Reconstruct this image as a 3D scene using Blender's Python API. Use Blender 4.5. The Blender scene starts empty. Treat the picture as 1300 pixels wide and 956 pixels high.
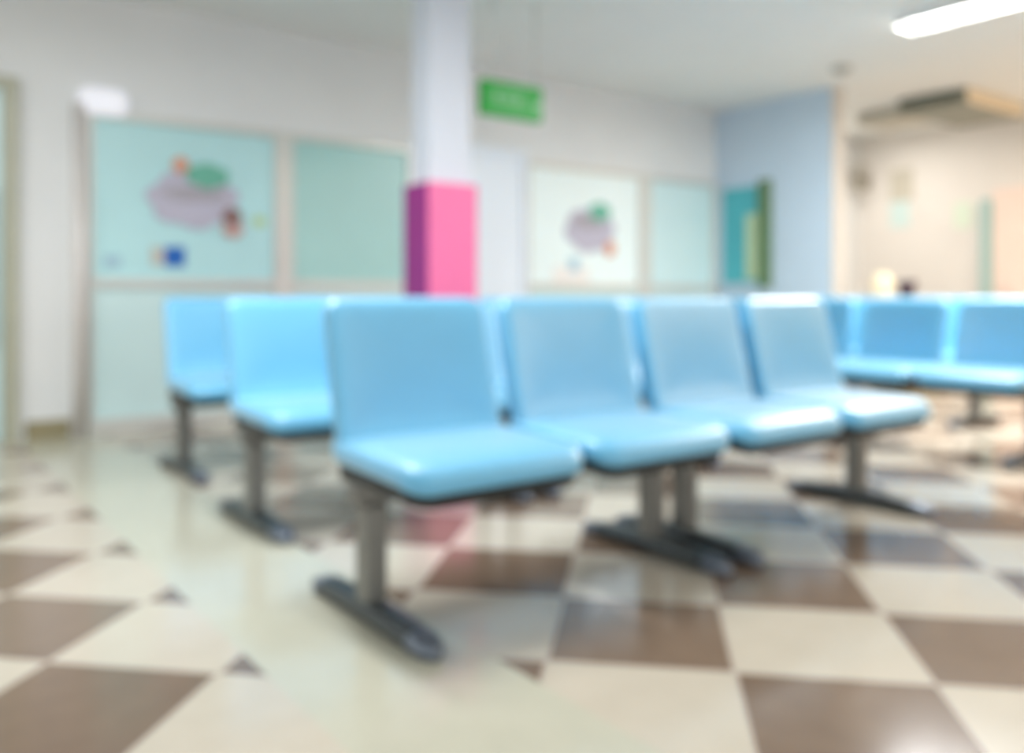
import bpy, bmesh, math, random
from mathutils import Vector, Matrix
C = bpy.context.scene.collection
S = bpy.context.scene
R = math.radians
random.seed(4)

# ---------------------------------------------------------------- camera
F_PX, W_PX, HZ = 1110.0, 1300.0, 378.0
cam = bpy.data.cameras.new('camera')
cam.sensor_width = 36.0
cam.lens = 36.0 * F_PX / W_PX
cam.shift_y = -(478.0 - HZ) / W_PX
cam.clip_start = 0.01
cam.dof.use_dof = True
cam.dof.focus_distance = 0.45
cam.dof.aperture_fstop = 3.3
cam_o = bpy.data.objects.new('camera', cam)
cam_o.location = (0, 0, 0.86)
cam_o.rotation_euler = (R(90), 0, R(-36.5))
C.objects.link(cam_o)
S.camera = cam_o

# ---------------------------------------------------------------- exposure, world, lights
S.view_settings.view_transform = 'Standard'
S.view_settings.look = 'None'
S.view_settings.gamma = 1
S.view_settings.use_curve_mapping = False
S.view_settings.exposure = 0.72

w = bpy.data.worlds.new('daylight')
S.world = w
w.use_nodes = True
w.node_tree.nodes['Background'].inputs[0].default_value = (0.93, 0.97, 1.0, 1)
w.node_tree.nodes['Background'].inputs[1].default_value = 0.82

def area(name, loc, rot, sx, sy, energy, col):
    l = bpy.data.lights.new(name, 'AREA')
    l.shape = 'RECTANGLE'; l.size = sx; l.size_y = sy
    l.energy = energy; l.color = col
    o = bpy.data.objects.new(name, l)
    o.location = loc; o.rotation_euler = rot
    C.objects.link(o)
    return o
COOL = (0.97, 0.99, 1.0); WARM = (1.0, 0.74, 0.5)
area('ceiling_area_light', (5.69, 2.6, 2.60), (0, 0, 0), 0.3, 1.3, 80, COOL)
area('ceiling_area_light', (5.69, -0.6, 2.60), (0, 0, 0), 0.3, 1.3, 44, (1, .78, .56))
area('ceiling_area_light', (2.0, 0.2, 2.60), (0, 0, 0), 0.3, 1.3, 5, COOL)
area('ceiling_area_light', (1.2, 2.75, 2.60), (0, 0, 0), 0.3, 1.3, 37, COOL)  # added light without a fixture, shapes bench shadows and brightens the back wall
area('ceiling_area_light', (-.8, 4.3, 2.60), (0, 0, 0), 0.3, 1.3, 16, COOL)  # added unseen light at the back left, brightens the back wall
area('ceiling_area_light', (-1.6, 2.4, 2.60), (0, 0, 0), 0.3, 1.3, 10, COOL)
area('corridor_lamp_light', (8.6, 4.9, 2.66), (0, 0, 0), 0.3, 1.2, 27, (1, .95, .90))
area('corridor_lamp_light', (8.7, 2.2, 2.66), (0, 0, 0), 0.3, 1.2, 40, (1, .80, .60))

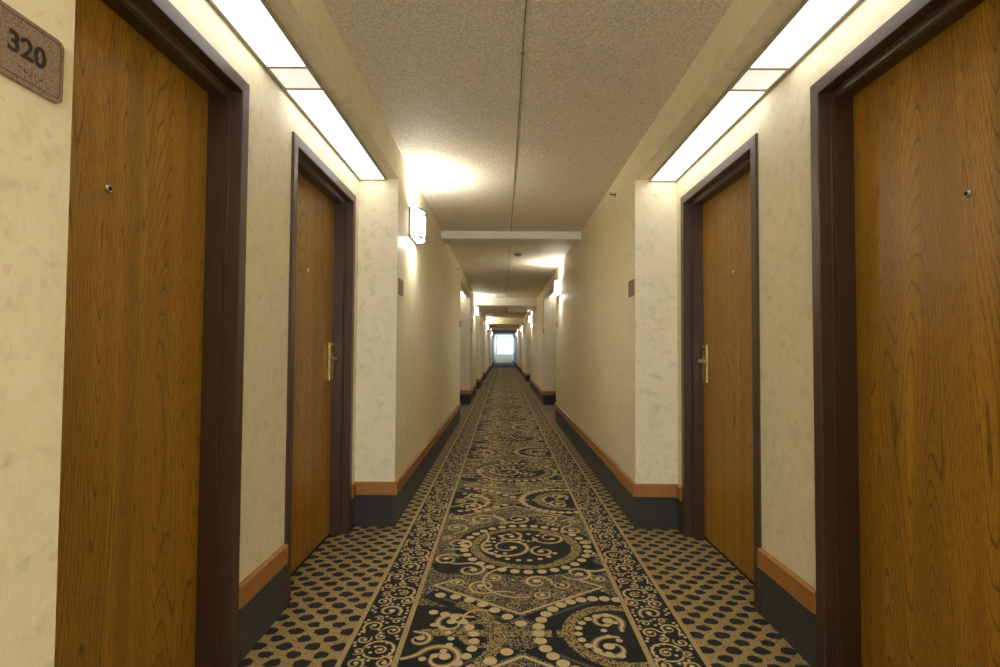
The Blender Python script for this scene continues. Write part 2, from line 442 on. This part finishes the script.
○ ○ ○ ○ ○
◆ Task details
Restate each entry word for word, leaving out any pictures.

◆ Completed task
Reconstruct this image as a 3D scene using Blender's Python API. Use Blender 4.5. The Blender scene starts empty. Treat the picture as 1300 pixels wide and 956 pixels high.
import bpy, bmesh, math, random
from mathutils import Vector, Matrix
C = bpy.context.scene.collection
S = bpy.context.scene
R = math.radians
random.seed(4)

# ---------------------------------------------------------------- camera
F_PX, W_PX, HZ = 1110.0, 1300.0, 378.0
cam = bpy.data.cameras.new('camera')
cam.sensor_width = 36.0
cam.lens = 36.0 * F_PX / W_PX
cam.shift_y = -(478.0 - HZ) / W_PX
cam.clip_start = 0.01
cam.dof.use_dof = True
cam.dof.focus_distance = 0.45
cam.dof.aperture_fstop = 3.3
cam_o = bpy.data.objects.new('camera', cam)
cam_o.location = (0, 0, 0.86)
cam_o.rotation_euler = (R(90), 0, R(-36.5))
C.objects.link(cam_o)
S.camera = cam_o

# ---------------------------------------------------------------- exposure, world, lights
S.view_settings.view_transform = 'Standard'
S.view_settings.look = 'None'
S.view_settings.gamma = 1
S.view_settings.use_curve_mapping = False
S.view_settings.exposure = 0.72

w = bpy.data.worlds.new('daylight')
S.world = w
w.use_nodes = True
w.node_tree.nodes['Background'].inputs[0].default_value = (0.93, 0.97, 1.0, 1)
w.node_tree.nodes['Background'].inputs[1].default_value = 0.82

def area(name, loc, rot, sx, sy, energy, col):
    l = bpy.data.lights.new(name, 'AREA')
    l.shape = 'RECTANGLE'; l.size = sx; l.size_y = sy
    l.energy = energy; l.color = col
    o = bpy.data.objects.new(name, l)
    o.location = loc; o.rotation_euler = rot
    C.objects.link(o)
    return o
COOL = (0.97, 0.99, 1.0); WARM = (1.0, 0.74, 0.5)
area('ceiling_area_light', (5.69, 2.6, 2.60), (0, 0, 0), 0.3, 1.3, 80, COOL)
area('ceiling_area_light', (5.69, -0.6, 2.60), (0, 0, 0), 0.3, 1.3, 44, (1, .78, .56))
area('ceiling_area_light', (2.0, 0.2, 2.60), (0, 0, 0), 0.3, 1.3, 5, COOL)
area('ceiling_area_light', (1.2, 2.75, 2.60), (0, 0, 0), 0.3, 1.3, 37, COOL)  # added light without a fixture, shapes bench shadows and brightens the back wall
area('ceiling_area_light', (-.8, 4.3, 2.60), (0, 0, 0), 0.3, 1.3, 16, COOL)  # added unseen light at the back left, brightens the back wall
area('ceiling_area_light', (-1.6, 2.4, 2.60), (0, 0, 0), 0.3, 1.3, 10, COOL)
area('corridor_lamp_light', (8.6, 4.9, 2.66), (0, 0, 0), 0.3, 1.2, 27, (1, .95, .90))
area('corridor_lamp_light', (8.7, 2.2, 2.66), (0, 0, 0), 0.3, 1.2, 40, (1, .80, .60))

The Blender Python script for this scene continues. Write part 2, from line 442 on. This part finishes the script.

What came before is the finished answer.